-- INSTRUCTIONS FOR THE TASK --
Give back, exactly as written, the lines from the beginning of the listing through the one that contains "cam.sensor_width = 36;".

-- SOURCE EXCERPT --
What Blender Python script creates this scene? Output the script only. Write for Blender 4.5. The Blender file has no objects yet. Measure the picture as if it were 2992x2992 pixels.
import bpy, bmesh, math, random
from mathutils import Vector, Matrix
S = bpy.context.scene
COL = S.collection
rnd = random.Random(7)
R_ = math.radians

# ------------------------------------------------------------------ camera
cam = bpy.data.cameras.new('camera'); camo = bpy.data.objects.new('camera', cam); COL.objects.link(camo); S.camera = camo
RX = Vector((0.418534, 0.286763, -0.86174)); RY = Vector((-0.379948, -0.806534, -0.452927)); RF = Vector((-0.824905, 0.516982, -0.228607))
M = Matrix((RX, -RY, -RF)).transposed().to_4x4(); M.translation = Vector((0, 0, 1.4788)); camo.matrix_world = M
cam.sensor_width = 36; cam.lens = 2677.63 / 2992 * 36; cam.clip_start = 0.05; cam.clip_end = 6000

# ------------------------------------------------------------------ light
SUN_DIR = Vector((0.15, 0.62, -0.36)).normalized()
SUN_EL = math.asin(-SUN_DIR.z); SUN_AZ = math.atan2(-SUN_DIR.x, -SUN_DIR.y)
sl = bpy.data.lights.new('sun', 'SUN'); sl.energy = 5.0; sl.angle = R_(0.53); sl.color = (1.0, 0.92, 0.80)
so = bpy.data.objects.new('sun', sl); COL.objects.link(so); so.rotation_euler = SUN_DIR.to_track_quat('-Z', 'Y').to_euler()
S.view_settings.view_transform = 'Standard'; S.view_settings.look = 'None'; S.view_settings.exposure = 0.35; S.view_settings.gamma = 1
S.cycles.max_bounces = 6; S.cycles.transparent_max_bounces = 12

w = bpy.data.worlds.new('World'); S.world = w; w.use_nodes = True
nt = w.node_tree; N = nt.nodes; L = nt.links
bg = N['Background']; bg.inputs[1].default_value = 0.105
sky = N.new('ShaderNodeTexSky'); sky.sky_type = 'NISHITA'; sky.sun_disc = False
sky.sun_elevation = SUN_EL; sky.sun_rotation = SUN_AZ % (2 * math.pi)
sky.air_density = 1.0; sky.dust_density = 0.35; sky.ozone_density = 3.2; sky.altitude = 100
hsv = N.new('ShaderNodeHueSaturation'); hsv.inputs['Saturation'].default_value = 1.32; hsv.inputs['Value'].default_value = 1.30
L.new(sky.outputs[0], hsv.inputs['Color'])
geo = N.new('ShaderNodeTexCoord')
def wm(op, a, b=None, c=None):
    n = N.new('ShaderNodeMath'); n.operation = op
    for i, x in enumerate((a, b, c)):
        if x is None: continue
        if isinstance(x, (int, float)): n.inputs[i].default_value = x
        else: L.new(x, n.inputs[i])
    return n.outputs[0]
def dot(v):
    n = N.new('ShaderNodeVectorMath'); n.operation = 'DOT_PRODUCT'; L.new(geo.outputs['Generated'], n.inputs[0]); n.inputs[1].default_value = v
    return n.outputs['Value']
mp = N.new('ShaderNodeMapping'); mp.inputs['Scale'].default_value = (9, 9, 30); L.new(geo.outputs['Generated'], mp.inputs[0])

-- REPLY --
What Blender Python script creates this scene? Output the script only. Write for Blender 4.5. The Blender file has no objects yet. Measure the picture as if it were 2992x2992 pixels.
import bpy, bmesh, math, random
from mathutils import Vector, Matrix
S = bpy.context.scene
COL = S.collection
rnd = random.Random(7)
R_ = math.radians

# ------------------------------------------------------------------ camera
cam = bpy.data.cameras.new('camera'); camo = bpy.data.objects.new('camera', cam); COL.objects.link(camo); S.camera = camo
RX = Vector((0.418534, 0.286763, -0.86174)); RY = Vector((-0.379948, -0.806534, -0.452927)); RF = Vector((-0.824905, 0.516982, -0.228607))
M = Matrix((RX, -RY, -RF)).transposed().to_4x4(); M.translation = Vector((0, 0, 1.4788)); camo.matrix_world = M
cam.sensor_width = 36; cam.lens = 2677.63 / 2992 * 36; cam.clip_start = 0.05; cam.clip_end = 6000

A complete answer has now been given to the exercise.